• TASK: Copy out precisely the lines beginning at the line that contains "The Blender Python script for this scene continues." and ending at the line that contains "sh_.build('show_through_print', menu, lambda", including both.

• STORED ROWS:

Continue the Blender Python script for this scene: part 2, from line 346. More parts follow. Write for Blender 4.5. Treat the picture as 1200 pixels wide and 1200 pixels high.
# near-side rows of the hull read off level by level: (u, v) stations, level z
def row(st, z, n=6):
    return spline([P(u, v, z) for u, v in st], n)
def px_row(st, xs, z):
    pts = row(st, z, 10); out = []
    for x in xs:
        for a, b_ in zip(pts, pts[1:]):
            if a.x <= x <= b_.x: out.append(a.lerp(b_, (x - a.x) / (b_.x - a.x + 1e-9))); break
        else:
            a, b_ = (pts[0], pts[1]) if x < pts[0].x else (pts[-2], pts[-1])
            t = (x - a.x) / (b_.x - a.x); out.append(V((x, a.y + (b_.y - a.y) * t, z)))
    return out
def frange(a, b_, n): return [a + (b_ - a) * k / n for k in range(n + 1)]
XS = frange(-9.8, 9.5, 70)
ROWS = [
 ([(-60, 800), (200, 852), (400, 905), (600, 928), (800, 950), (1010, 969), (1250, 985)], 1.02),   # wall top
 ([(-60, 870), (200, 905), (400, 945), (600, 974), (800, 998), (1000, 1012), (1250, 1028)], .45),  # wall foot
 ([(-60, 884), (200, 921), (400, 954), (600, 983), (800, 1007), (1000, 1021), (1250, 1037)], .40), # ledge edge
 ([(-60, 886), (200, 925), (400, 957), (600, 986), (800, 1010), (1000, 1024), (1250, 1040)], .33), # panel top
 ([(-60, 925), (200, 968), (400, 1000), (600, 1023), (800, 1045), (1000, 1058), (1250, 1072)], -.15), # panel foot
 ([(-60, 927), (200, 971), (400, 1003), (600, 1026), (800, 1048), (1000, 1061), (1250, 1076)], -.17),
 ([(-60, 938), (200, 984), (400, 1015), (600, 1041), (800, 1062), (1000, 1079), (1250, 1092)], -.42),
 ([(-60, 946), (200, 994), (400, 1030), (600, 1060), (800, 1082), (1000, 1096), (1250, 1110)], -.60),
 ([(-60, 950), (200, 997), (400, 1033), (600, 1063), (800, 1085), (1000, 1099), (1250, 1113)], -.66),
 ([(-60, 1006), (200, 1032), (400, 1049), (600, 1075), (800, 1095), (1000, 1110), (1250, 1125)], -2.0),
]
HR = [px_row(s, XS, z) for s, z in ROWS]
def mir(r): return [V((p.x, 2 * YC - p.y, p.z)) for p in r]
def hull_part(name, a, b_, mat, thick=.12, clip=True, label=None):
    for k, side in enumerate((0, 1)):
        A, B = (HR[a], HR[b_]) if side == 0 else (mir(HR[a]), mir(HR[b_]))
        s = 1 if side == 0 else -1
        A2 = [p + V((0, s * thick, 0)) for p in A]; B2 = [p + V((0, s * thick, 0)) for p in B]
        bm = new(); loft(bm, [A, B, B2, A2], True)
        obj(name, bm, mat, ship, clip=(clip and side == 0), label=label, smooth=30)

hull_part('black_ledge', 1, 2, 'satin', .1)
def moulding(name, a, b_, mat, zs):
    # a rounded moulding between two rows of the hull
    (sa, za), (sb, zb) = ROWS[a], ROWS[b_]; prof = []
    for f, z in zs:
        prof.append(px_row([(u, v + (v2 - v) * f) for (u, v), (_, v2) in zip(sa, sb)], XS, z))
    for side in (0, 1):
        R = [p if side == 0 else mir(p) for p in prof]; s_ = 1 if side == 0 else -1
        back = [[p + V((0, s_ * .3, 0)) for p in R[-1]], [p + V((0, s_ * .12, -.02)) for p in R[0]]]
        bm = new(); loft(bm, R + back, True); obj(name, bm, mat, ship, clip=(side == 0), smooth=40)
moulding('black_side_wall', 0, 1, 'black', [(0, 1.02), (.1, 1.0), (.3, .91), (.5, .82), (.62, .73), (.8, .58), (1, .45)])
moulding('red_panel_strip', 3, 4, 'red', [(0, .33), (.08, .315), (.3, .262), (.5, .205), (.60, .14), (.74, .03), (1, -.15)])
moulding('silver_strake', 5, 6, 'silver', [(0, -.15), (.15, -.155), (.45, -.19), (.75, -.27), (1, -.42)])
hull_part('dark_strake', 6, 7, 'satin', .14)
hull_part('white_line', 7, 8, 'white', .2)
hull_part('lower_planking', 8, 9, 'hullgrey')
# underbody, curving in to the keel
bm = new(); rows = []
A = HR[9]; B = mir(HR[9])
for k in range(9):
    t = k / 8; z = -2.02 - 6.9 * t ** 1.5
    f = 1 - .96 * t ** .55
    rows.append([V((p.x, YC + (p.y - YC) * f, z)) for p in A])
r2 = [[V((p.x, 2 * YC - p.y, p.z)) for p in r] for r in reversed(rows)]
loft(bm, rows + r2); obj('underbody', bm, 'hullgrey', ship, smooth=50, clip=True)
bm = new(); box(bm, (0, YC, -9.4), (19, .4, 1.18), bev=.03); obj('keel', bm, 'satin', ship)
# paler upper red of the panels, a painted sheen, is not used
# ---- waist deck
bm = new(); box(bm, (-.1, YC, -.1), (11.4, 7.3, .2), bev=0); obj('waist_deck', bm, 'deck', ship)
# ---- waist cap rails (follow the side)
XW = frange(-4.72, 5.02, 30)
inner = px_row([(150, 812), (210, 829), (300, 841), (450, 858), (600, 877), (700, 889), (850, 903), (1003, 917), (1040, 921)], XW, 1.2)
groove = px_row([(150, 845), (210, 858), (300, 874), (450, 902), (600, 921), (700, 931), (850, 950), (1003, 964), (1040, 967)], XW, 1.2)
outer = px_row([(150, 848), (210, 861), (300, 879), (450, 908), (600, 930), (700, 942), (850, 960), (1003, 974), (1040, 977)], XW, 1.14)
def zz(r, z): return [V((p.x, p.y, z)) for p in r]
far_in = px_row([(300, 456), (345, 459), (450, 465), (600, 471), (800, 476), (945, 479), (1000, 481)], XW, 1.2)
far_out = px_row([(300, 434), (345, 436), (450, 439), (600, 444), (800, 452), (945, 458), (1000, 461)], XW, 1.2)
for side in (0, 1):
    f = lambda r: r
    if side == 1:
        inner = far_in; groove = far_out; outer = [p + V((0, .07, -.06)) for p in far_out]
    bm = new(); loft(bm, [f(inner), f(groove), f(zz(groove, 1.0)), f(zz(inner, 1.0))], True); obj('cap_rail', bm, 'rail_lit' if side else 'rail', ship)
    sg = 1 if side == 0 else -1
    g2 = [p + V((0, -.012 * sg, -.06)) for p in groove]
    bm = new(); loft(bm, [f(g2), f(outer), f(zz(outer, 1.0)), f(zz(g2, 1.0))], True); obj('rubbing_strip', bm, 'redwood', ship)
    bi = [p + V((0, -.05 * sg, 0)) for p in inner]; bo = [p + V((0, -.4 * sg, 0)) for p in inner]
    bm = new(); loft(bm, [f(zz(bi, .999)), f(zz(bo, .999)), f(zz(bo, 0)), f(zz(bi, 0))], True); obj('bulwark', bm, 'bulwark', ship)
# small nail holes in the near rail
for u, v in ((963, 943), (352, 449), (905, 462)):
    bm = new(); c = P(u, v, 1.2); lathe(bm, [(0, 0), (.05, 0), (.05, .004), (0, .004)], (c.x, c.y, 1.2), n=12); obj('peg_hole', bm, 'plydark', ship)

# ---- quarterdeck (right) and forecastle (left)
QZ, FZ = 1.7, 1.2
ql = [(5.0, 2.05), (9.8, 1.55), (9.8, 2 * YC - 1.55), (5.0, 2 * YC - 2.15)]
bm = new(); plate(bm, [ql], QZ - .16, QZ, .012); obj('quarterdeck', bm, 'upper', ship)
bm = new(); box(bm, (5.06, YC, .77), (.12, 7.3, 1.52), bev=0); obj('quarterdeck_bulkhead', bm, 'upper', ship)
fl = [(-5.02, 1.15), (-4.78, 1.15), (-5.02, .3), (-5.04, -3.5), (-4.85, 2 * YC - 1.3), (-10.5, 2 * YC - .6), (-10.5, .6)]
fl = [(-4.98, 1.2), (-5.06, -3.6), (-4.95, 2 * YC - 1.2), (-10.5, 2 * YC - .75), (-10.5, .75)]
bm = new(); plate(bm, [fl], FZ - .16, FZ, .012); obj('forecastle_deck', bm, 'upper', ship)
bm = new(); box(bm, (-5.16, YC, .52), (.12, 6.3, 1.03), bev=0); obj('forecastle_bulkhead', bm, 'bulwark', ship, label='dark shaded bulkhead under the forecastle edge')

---

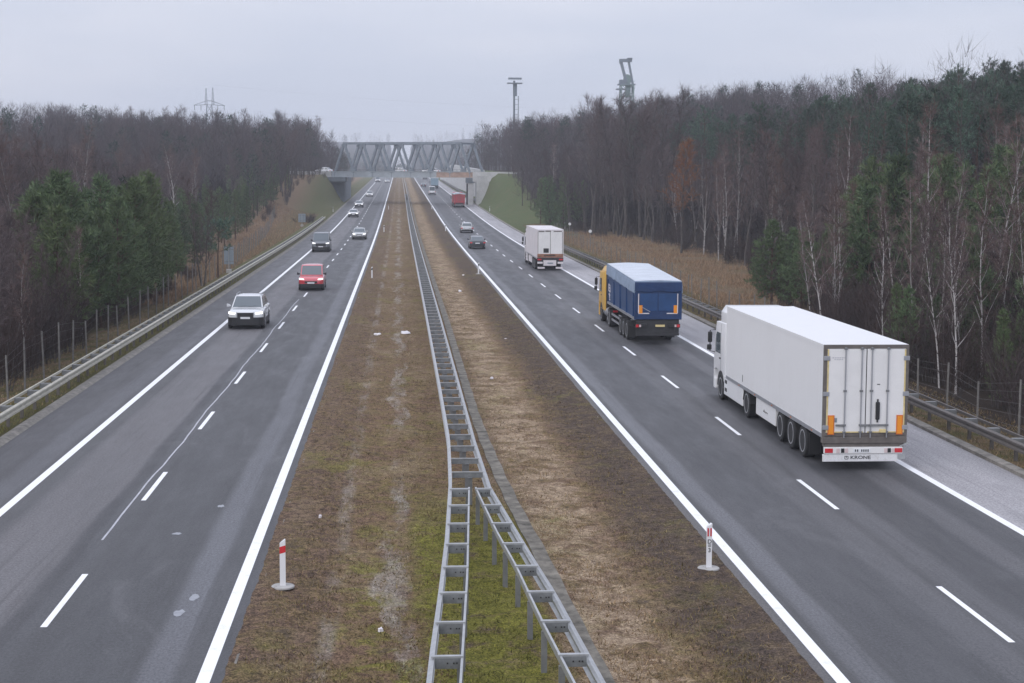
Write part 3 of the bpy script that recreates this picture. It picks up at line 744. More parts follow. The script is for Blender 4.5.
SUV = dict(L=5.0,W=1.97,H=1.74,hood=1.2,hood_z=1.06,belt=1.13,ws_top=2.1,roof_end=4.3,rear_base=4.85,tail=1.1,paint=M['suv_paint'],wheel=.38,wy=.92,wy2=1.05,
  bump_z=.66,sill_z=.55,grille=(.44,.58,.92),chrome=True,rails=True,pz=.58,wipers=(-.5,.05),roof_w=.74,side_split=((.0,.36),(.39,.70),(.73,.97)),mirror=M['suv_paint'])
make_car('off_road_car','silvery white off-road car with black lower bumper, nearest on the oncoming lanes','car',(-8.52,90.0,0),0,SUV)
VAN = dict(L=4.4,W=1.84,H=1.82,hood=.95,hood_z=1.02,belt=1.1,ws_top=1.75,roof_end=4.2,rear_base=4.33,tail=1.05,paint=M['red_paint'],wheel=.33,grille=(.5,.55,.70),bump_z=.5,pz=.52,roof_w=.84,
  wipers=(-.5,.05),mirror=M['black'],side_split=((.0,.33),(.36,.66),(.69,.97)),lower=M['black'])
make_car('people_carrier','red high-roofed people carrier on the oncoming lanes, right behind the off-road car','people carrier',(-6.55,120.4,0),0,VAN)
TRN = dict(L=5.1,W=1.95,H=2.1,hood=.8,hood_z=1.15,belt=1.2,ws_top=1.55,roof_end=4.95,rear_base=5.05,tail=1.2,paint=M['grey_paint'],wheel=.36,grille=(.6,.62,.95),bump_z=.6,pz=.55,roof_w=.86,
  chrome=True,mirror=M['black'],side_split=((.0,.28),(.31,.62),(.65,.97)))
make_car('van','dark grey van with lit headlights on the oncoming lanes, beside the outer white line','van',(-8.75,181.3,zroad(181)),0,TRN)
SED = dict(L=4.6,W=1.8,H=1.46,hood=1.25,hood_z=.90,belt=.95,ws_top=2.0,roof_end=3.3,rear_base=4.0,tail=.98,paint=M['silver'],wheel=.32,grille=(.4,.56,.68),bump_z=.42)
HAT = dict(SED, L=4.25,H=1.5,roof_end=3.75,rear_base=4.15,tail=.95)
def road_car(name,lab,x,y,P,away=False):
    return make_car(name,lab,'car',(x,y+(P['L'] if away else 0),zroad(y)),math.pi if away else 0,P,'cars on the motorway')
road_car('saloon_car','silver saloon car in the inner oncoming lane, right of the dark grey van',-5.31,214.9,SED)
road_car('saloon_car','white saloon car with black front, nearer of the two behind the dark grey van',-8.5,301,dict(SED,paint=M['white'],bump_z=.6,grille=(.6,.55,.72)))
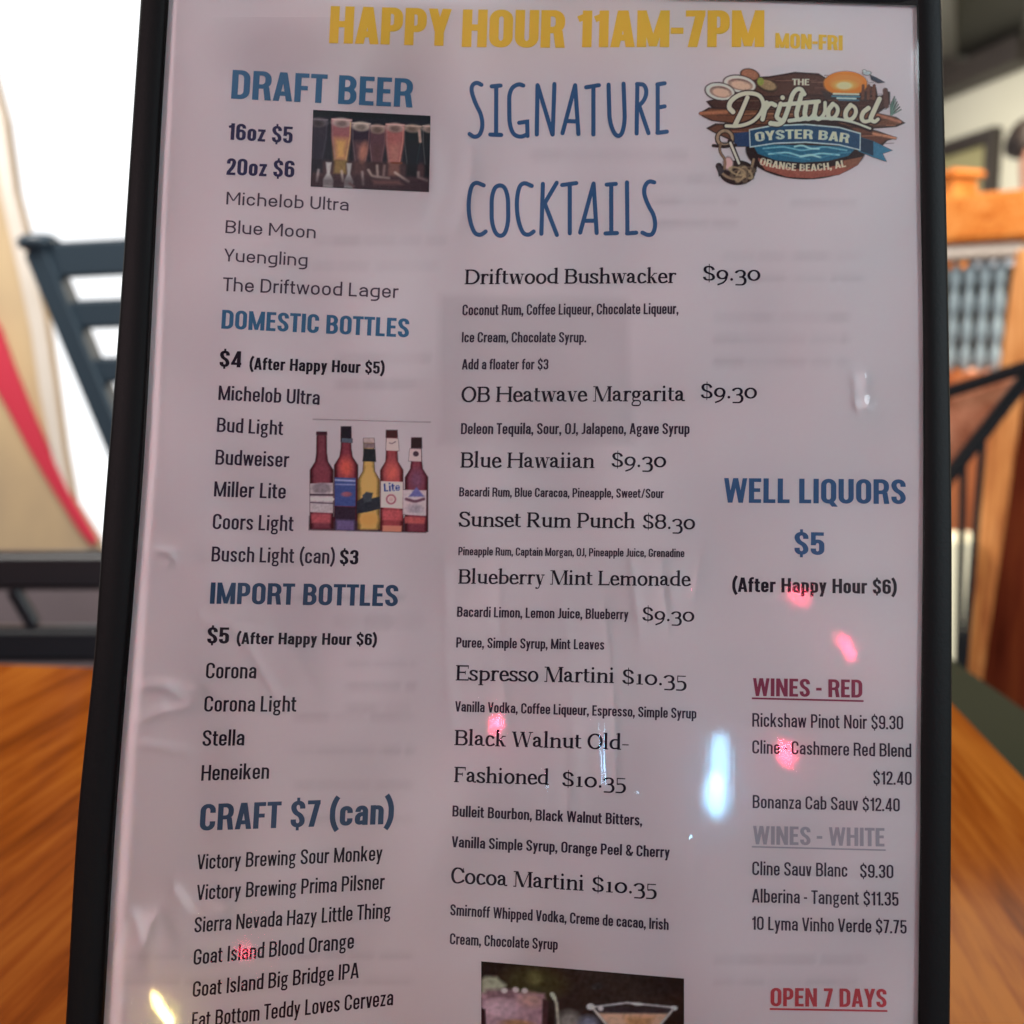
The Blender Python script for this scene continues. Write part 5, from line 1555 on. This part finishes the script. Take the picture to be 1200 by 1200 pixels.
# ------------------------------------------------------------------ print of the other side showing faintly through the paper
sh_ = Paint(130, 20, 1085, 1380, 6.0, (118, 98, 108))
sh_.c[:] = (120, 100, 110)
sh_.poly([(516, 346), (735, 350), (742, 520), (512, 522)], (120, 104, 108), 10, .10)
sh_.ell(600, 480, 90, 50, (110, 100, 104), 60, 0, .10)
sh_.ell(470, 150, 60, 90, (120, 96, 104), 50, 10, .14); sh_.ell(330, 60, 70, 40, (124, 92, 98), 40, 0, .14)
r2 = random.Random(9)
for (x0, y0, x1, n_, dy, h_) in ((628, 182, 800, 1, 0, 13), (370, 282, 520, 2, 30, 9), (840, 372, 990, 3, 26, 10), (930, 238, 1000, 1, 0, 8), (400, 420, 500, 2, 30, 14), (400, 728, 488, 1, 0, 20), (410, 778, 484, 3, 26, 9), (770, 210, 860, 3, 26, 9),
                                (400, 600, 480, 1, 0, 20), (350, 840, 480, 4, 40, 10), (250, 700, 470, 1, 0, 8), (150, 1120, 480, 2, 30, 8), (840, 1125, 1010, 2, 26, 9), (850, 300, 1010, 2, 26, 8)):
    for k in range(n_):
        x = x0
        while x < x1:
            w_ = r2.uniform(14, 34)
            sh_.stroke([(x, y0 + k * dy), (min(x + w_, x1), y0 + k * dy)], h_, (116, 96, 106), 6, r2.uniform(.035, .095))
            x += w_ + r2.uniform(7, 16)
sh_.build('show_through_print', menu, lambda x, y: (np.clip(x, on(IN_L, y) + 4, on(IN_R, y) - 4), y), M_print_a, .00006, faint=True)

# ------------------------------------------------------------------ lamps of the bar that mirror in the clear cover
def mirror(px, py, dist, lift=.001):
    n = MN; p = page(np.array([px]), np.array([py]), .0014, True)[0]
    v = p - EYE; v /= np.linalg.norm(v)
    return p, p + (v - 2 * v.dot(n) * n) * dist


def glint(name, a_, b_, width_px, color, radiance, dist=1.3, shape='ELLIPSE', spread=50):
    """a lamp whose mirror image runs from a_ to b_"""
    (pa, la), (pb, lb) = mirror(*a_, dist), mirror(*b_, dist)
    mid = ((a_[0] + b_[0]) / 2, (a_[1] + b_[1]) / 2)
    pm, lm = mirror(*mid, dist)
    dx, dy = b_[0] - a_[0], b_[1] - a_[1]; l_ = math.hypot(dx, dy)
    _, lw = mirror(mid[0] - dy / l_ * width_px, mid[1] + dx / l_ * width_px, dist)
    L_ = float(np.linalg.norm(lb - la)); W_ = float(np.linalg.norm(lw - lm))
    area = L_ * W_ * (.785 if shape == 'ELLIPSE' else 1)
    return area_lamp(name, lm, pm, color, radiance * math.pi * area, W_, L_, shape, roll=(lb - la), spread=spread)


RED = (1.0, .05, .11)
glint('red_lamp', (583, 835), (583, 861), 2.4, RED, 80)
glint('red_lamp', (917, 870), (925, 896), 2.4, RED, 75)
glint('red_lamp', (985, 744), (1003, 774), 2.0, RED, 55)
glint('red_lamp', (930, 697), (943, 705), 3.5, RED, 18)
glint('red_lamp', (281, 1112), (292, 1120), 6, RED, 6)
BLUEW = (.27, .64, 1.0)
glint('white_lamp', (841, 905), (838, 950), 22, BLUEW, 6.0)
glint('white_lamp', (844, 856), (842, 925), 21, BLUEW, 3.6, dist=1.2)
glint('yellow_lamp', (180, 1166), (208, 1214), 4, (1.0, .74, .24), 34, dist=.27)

...

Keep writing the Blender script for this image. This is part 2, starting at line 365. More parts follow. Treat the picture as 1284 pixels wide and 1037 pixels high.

• COMPLETE ANSWER:
The Blender Python script for this scene continues. Write part 5, from line 1555 on. This part finishes the script. Take the picture to be 1200 by 1200 pixels.
# ------------------------------------------------------------------ print of the other side showing faintly through the paper
sh_ = Paint(130, 20, 1085, 1380, 6.0, (118, 98, 108))
sh_.c[:] = (120, 100, 110)
sh_.poly([(516, 346), (735, 350), (742, 520), (512, 522)], (120, 104, 108), 10, .10)
sh_.ell(600, 480, 90, 50, (110, 100, 104), 60, 0, .10)
sh_.ell(470, 150, 60, 90, (120, 96, 104), 50, 10, .14); sh_.ell(330, 60, 70, 40, (124, 92, 98), 40, 0, .14)
r2 = random.Random(9)
for (x0, y0, x1, n_, dy, h_) in ((628, 182, 800, 1, 0, 13), (370, 282, 520, 2, 30, 9), (840, 372, 990, 3, 26, 10), (930, 238, 1000, 1, 0, 8), (400, 420, 500, 2, 30, 14), (400, 728, 488, 1, 0, 20), (410, 778, 484, 3, 26, 9), (770, 210, 860, 3, 26, 9),
                                (400, 600, 480, 1, 0, 20), (350, 840, 480, 4, 40, 10), (250, 700, 470, 1, 0, 8), (150, 1120, 480, 2, 30, 8), (840, 1125, 1010, 2, 26, 9), (850, 300, 1010, 2, 26, 8)):
    for k in range(n_):
        x = x0
        while x < x1:
            w_ = r2.uniform(14, 34)
            sh_.stroke([(x, y0 + k * dy), (min(x + w_, x1), y0 + k * dy)], h_, (116, 96, 106), 6, r2.uniform(.035, .095))
            x += w_ + r2.uniform(7, 16)
sh_.build('show_through_print', menu, lambda x, y: (np.clip(x, on(IN_L, y) + 4, on(IN_R, y) - 4), y), M_print_a, .00006, faint=True)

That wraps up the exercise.